Data: 17 outubro 2012 - Hora:
18:00 - Por: Vicente Serejo
Ora, ora, e eu que imaginava já ter guardado
nos salões da alma tudo quando seria doloroso esquecer, de repente descubro na
página de um jornal português um Mercado da Saudade. Cheio de certeza, pensei
comigo: bobagem. O que cada coisa possa dizer de mim, já tenho. Dos meus
teréns, modéstia à parte, cuido eu. Como se tudo coubesse num sótão, nem que a
sua noite tenha a iluminar apenas a chama bruxuleante de uma velha lamparina a
projetar nas paredes as réstias do passado.
Ninguém, Senhor Redator, se desfaz tão
facilmente da vida que passou. Há em cada coisa um pouco daquela dor
existencial das coisas que passaram como avisou Camões. Esses pedaços de dor
vão ficando aqui e ali. São os grãos da memória. Em Braga, leio no Jornal de
Notícias, de Lisboa, um mercado cuidou de ter nas suas prateleiras comidas,
bebidas e objetos tocados de uma certa e doce nostalgia. É lá que os
portugueses matam a saudade de tudo que um dia a noite dos tempos devorou.
Em Lisboa, no fim da pequena rua do lado da
velha e bela Livraria Bertrand, conheci há uns cinco anos uma loja assim. E
fiquei freguês. Não digo de todos os anos. Só quando posso, de vez em quando.
Lá comprei uma tabuada igual à da infância, uns poucos livros e as réplicas
perfeitas das três andorinhas do famoso Bordalo e que minha avó tinha no
terraço da sua casinha de duas arcadas, ali na Rua Potengi. Como se voassem no
céu branco da parede, elas azuis, hoje azulando na saudade.

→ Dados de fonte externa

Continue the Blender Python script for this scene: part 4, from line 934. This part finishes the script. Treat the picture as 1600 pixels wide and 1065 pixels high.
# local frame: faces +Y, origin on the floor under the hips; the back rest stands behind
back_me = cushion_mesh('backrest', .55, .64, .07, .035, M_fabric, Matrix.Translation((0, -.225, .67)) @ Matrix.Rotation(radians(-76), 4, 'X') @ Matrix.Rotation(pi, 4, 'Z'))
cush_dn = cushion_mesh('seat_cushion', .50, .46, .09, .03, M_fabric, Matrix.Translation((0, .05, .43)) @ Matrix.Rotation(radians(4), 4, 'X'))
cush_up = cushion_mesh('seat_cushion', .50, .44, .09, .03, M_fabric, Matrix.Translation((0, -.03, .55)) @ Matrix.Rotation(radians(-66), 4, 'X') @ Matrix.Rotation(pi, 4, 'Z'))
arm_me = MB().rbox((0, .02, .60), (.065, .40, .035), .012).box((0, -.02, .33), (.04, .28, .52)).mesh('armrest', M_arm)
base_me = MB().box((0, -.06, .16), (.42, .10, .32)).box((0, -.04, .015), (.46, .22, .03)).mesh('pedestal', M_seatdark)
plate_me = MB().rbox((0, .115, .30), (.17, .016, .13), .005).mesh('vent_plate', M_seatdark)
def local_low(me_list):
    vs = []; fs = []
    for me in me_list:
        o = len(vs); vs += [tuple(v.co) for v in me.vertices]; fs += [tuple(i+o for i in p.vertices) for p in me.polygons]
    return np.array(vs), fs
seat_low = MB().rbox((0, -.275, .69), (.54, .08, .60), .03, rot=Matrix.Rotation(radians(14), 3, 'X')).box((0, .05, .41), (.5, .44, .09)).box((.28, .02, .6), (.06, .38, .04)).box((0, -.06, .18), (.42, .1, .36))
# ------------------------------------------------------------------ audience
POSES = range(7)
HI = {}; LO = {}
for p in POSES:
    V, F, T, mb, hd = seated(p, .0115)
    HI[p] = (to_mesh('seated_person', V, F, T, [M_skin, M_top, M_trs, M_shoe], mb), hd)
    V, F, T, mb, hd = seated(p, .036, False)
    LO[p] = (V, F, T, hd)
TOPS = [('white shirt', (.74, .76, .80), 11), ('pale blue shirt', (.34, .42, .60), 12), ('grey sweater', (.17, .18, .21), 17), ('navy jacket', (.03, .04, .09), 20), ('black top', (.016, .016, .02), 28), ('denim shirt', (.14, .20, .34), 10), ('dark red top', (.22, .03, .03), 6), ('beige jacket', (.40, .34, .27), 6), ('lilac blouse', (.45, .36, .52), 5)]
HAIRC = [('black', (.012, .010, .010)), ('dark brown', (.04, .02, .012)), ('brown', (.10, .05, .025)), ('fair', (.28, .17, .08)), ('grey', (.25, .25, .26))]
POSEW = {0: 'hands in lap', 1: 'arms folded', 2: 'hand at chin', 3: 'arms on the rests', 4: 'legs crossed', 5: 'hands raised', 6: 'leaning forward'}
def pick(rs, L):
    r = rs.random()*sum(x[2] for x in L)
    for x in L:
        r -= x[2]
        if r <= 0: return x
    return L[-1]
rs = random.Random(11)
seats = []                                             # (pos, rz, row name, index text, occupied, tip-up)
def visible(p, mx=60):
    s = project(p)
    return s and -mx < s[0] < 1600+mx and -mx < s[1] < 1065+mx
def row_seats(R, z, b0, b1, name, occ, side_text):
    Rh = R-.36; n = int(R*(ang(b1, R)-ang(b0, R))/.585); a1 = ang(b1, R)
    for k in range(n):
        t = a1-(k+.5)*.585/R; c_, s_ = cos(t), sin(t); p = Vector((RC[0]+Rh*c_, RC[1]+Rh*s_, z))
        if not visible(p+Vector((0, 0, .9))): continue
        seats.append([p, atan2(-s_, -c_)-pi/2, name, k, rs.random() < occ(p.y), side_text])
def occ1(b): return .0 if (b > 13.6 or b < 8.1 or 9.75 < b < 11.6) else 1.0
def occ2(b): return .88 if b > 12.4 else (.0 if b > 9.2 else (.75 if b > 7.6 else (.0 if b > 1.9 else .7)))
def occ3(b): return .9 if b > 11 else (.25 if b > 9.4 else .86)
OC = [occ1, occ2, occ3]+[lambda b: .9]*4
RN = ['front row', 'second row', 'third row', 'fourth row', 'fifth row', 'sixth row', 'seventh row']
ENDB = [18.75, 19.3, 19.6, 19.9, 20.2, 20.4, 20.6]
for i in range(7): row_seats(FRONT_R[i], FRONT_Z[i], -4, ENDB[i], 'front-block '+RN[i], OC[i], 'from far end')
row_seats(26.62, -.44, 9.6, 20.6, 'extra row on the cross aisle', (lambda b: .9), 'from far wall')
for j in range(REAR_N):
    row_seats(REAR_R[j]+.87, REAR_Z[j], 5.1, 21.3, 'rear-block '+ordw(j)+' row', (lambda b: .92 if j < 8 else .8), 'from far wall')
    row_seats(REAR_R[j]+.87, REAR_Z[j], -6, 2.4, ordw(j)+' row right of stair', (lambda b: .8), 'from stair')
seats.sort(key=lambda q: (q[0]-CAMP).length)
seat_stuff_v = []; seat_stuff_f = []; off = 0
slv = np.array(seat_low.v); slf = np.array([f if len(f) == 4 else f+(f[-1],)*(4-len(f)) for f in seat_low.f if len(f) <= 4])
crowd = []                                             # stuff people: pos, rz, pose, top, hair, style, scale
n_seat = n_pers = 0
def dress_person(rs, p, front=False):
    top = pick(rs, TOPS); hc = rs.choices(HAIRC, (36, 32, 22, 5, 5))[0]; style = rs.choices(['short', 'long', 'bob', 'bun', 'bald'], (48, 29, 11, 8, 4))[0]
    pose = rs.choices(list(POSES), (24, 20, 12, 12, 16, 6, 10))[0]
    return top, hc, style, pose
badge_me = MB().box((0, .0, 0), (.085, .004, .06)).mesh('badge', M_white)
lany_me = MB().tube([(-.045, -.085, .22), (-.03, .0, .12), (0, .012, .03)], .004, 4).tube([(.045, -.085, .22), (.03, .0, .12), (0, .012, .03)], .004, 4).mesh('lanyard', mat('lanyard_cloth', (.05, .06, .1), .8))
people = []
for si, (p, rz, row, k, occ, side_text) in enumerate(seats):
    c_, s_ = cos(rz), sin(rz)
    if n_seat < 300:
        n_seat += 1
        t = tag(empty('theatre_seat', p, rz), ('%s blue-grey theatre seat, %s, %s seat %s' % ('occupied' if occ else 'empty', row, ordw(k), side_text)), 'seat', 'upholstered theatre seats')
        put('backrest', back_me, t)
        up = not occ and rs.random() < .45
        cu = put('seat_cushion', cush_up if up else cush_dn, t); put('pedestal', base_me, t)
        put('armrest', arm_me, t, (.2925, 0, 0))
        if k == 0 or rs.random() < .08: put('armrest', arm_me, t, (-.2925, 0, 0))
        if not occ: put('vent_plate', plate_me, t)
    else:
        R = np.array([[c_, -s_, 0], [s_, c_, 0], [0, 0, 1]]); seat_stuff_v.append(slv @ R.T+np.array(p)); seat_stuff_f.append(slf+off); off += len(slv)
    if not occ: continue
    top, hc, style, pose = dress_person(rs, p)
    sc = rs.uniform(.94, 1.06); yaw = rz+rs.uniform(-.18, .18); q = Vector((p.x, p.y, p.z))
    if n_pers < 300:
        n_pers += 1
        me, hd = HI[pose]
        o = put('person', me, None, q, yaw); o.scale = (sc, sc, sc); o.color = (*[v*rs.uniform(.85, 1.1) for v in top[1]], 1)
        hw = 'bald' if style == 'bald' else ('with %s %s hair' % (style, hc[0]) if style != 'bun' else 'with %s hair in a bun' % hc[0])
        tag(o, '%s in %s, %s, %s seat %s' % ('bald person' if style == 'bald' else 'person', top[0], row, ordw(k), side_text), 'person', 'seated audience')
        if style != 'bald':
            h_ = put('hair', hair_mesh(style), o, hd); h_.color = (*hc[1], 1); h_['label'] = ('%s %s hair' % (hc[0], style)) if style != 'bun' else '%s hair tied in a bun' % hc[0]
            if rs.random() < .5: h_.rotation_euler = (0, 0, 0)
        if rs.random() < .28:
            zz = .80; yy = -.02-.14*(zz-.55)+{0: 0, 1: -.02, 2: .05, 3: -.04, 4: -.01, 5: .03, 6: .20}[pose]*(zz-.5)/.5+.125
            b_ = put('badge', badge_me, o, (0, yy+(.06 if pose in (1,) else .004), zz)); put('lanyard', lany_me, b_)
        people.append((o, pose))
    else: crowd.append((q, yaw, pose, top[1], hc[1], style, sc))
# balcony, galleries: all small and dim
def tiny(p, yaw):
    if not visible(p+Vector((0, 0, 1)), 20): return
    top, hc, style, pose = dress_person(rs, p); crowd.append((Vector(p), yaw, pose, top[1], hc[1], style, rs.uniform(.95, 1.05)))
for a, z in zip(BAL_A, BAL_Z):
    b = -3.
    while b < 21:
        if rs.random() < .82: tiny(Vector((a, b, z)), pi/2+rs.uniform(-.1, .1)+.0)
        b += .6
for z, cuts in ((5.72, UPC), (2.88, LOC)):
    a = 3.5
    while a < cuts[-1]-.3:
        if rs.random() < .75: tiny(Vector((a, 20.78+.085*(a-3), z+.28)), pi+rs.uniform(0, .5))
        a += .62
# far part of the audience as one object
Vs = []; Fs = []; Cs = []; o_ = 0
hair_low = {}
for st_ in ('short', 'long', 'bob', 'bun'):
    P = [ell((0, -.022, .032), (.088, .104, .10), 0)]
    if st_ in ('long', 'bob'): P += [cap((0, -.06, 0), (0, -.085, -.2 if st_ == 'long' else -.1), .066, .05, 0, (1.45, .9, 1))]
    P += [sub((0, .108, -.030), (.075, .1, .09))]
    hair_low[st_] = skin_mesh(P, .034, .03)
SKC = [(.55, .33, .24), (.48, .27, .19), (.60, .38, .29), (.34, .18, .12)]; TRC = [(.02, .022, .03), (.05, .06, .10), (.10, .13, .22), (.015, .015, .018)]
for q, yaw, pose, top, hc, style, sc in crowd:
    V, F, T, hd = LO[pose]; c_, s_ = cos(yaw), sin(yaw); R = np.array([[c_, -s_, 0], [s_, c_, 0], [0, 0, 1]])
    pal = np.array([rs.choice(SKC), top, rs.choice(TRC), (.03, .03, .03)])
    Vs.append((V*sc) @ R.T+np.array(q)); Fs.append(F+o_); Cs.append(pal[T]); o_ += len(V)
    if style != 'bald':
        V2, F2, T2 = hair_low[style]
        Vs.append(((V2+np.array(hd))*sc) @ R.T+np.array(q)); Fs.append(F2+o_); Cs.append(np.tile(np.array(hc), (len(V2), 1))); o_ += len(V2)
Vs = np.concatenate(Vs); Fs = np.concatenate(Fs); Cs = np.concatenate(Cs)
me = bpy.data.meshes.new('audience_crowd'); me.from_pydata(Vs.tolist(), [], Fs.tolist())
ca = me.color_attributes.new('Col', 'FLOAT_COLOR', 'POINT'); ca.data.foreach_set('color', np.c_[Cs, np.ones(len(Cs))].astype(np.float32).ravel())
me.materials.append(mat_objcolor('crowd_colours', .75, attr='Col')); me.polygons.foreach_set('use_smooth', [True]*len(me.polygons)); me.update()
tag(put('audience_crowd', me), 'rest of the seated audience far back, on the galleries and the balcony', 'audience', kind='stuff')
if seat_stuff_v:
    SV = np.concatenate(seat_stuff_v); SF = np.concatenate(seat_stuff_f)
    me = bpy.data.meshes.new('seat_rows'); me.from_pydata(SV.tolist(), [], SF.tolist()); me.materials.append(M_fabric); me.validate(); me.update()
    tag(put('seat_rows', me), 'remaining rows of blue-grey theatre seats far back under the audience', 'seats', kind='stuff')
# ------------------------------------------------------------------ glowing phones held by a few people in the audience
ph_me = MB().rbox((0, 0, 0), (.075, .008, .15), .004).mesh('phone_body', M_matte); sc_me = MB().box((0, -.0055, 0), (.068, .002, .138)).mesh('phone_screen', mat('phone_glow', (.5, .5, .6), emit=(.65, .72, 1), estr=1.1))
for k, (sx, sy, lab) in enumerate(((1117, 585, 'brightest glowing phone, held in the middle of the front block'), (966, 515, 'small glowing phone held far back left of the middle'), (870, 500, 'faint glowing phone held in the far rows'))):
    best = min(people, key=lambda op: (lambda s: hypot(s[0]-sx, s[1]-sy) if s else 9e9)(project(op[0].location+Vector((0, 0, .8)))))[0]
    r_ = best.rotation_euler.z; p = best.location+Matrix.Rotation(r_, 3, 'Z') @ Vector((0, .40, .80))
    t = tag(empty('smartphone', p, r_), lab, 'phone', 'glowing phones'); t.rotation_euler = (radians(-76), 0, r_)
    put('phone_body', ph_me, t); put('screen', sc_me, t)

Trouxe exatamente três, Senhor Redator, em
três tamanhos diferentes, e para que repitam aqui entre prateleiras de livros
velhos o mesmo vôo do meu tempo de menino, quando cheguei de Macau para estudar
na capital. Do lado, tinha o ABC com a sua sede moderníssima, seu chão em quadrados
pretos e brancos, suas festas elegantes e inacessíveis, cercada de taças e
troféus. O ABC dos filmes de Tarzan, com Johnny Weissmuller com aqueles seus
gritos na selva cheia de feras perigosíssimas.
Os portugueses, a exemplo da nossa
brasilidade, falam de sua portugalidade, uma expressão da afetividade lusa que
não conhecia, criada para designar o gosto e a saudade de tudo quanto pode ser
um retorno ao ontem. O Mercado da Saudade não vende ícones de tristeza. Pelo
contrário. É tanto que seu fundador tem só 34 anos e nada viveu de tão antigo
assim. Mas ele, que é design, percebeu que a saudade portuguesa não é triste. É
alegre e é essa alegria de rever que alimenta seu mercado.
Por isso fui lendo e
compreendendo esse mercado com nome de saudade. Não para vendê-la – a saudade é
algo muito pessoal e intransferível. Mas a saudade como leitmotiv. Como força
de uma inspiração que de repente se traduz num cheiro de um velho perfume ou um
antigo sabonete que na infância perfumava a sala de jantar. Por isso a minha
tabuada vive aqui, exposta a quem desejar revê-la, como era na infância. E da
parede, um dia, as minhas três andorinhas voarão. Como antigamente.